■ **Direction**:
State the number of lines in the material below that have "wide" in them, without any other text.

■ **Data segment**:
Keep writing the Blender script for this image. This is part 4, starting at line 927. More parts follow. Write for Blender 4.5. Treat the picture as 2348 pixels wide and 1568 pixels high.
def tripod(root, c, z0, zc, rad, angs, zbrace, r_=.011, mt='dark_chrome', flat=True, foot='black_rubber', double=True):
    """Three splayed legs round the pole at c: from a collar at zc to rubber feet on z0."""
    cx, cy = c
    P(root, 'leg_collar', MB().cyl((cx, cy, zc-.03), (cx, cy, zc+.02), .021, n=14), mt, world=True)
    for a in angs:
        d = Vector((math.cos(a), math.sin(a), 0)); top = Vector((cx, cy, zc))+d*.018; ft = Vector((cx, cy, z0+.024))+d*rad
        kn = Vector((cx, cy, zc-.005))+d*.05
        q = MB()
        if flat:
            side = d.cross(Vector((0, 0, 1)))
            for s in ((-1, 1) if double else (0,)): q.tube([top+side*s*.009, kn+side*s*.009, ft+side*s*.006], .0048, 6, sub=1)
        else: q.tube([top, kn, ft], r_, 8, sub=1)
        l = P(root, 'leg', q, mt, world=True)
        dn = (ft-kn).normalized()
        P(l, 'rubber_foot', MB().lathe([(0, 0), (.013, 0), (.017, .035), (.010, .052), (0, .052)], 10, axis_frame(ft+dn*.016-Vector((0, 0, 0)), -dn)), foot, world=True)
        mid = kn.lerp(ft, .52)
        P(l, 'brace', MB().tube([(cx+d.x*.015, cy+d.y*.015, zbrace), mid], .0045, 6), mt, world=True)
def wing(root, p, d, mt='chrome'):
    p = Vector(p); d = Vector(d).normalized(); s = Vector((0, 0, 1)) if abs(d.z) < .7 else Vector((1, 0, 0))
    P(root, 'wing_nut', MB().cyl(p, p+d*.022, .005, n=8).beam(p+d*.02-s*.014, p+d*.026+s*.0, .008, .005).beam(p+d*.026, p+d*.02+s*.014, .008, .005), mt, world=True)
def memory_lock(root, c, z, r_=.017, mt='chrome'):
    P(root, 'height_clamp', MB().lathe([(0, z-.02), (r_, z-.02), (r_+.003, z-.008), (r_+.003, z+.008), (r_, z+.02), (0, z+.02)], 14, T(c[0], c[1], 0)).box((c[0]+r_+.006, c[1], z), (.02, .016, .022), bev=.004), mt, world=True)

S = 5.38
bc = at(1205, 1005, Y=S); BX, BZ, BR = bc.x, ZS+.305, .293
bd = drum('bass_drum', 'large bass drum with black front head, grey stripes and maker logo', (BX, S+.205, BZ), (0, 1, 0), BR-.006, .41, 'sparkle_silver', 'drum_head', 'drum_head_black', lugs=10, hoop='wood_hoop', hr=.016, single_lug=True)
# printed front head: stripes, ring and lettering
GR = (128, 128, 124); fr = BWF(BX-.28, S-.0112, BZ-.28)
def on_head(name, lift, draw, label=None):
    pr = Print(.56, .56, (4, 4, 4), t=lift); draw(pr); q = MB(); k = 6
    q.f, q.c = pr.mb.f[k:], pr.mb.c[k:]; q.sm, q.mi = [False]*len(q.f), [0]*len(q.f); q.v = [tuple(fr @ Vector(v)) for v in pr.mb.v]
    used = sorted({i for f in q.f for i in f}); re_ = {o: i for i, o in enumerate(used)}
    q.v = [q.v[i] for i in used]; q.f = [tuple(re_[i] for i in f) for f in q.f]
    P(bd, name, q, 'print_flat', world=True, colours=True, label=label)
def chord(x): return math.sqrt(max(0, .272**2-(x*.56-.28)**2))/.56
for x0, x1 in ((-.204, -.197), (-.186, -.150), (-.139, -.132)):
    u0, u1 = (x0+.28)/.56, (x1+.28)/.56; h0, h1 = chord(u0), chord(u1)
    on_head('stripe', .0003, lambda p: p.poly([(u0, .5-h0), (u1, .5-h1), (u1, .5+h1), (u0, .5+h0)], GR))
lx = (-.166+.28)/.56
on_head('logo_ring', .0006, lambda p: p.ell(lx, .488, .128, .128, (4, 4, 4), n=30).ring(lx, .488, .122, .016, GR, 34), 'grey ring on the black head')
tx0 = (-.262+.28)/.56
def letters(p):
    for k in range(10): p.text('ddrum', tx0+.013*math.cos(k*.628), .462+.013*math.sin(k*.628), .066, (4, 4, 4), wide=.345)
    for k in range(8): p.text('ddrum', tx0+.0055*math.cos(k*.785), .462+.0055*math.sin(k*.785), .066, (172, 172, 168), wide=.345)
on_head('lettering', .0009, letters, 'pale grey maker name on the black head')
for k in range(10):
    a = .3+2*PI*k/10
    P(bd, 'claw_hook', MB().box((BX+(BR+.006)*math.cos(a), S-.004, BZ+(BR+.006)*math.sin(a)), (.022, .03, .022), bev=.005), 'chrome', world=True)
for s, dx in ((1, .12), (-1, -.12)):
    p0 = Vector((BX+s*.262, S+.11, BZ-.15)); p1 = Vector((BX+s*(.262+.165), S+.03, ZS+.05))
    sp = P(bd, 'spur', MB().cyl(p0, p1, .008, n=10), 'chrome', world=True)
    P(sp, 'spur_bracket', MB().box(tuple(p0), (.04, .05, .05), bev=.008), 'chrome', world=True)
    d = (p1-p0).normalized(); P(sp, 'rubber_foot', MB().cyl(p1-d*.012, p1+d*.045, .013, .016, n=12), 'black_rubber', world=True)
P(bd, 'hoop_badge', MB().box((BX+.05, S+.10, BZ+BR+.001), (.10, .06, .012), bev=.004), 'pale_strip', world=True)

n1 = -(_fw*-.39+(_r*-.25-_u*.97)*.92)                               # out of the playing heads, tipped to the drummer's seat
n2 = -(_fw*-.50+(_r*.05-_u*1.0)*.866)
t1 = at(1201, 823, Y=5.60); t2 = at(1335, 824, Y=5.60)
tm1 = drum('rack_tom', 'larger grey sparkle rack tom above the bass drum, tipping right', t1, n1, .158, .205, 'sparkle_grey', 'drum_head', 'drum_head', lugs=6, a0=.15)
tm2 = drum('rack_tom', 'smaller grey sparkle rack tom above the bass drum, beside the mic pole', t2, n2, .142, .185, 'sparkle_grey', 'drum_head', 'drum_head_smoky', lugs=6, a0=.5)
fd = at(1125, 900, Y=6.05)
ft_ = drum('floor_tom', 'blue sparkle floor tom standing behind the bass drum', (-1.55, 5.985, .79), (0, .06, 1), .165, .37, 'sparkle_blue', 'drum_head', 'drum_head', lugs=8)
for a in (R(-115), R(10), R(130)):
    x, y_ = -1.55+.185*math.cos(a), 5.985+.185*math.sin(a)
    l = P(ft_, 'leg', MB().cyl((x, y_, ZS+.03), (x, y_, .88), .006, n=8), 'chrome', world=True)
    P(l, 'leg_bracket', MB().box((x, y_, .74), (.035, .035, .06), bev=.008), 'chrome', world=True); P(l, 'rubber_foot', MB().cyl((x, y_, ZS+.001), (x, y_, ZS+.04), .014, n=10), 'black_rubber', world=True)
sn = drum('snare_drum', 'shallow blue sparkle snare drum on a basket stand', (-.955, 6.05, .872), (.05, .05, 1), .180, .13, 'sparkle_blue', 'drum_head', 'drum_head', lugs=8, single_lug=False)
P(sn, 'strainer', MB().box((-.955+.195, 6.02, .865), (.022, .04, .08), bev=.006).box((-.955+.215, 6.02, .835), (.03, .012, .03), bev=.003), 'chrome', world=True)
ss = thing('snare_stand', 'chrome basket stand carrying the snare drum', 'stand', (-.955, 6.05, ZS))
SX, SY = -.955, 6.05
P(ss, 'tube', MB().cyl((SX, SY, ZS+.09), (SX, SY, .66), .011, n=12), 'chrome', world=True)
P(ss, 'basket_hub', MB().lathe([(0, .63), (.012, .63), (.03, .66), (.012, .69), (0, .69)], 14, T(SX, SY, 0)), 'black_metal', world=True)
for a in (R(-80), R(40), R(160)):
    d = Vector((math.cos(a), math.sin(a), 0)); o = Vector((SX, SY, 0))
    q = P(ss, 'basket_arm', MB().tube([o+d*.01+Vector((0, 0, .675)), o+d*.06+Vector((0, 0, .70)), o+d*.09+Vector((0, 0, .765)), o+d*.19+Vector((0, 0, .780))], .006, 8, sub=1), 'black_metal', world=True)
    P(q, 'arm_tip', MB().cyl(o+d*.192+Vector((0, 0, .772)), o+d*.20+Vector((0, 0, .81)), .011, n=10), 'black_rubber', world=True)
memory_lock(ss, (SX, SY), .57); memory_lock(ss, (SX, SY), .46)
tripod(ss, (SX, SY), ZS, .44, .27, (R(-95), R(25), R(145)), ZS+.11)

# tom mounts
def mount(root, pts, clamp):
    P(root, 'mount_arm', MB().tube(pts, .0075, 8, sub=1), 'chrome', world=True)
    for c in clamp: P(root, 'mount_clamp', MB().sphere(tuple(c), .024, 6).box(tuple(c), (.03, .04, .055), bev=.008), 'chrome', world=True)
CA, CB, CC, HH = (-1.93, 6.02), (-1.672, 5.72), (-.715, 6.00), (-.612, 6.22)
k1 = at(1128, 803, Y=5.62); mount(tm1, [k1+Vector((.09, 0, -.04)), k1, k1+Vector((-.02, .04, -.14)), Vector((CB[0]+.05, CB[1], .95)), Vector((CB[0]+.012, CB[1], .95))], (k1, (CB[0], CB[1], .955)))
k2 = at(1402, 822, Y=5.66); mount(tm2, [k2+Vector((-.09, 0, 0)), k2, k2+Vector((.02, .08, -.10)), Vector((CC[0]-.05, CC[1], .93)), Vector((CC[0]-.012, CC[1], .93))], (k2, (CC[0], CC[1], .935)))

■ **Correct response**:
3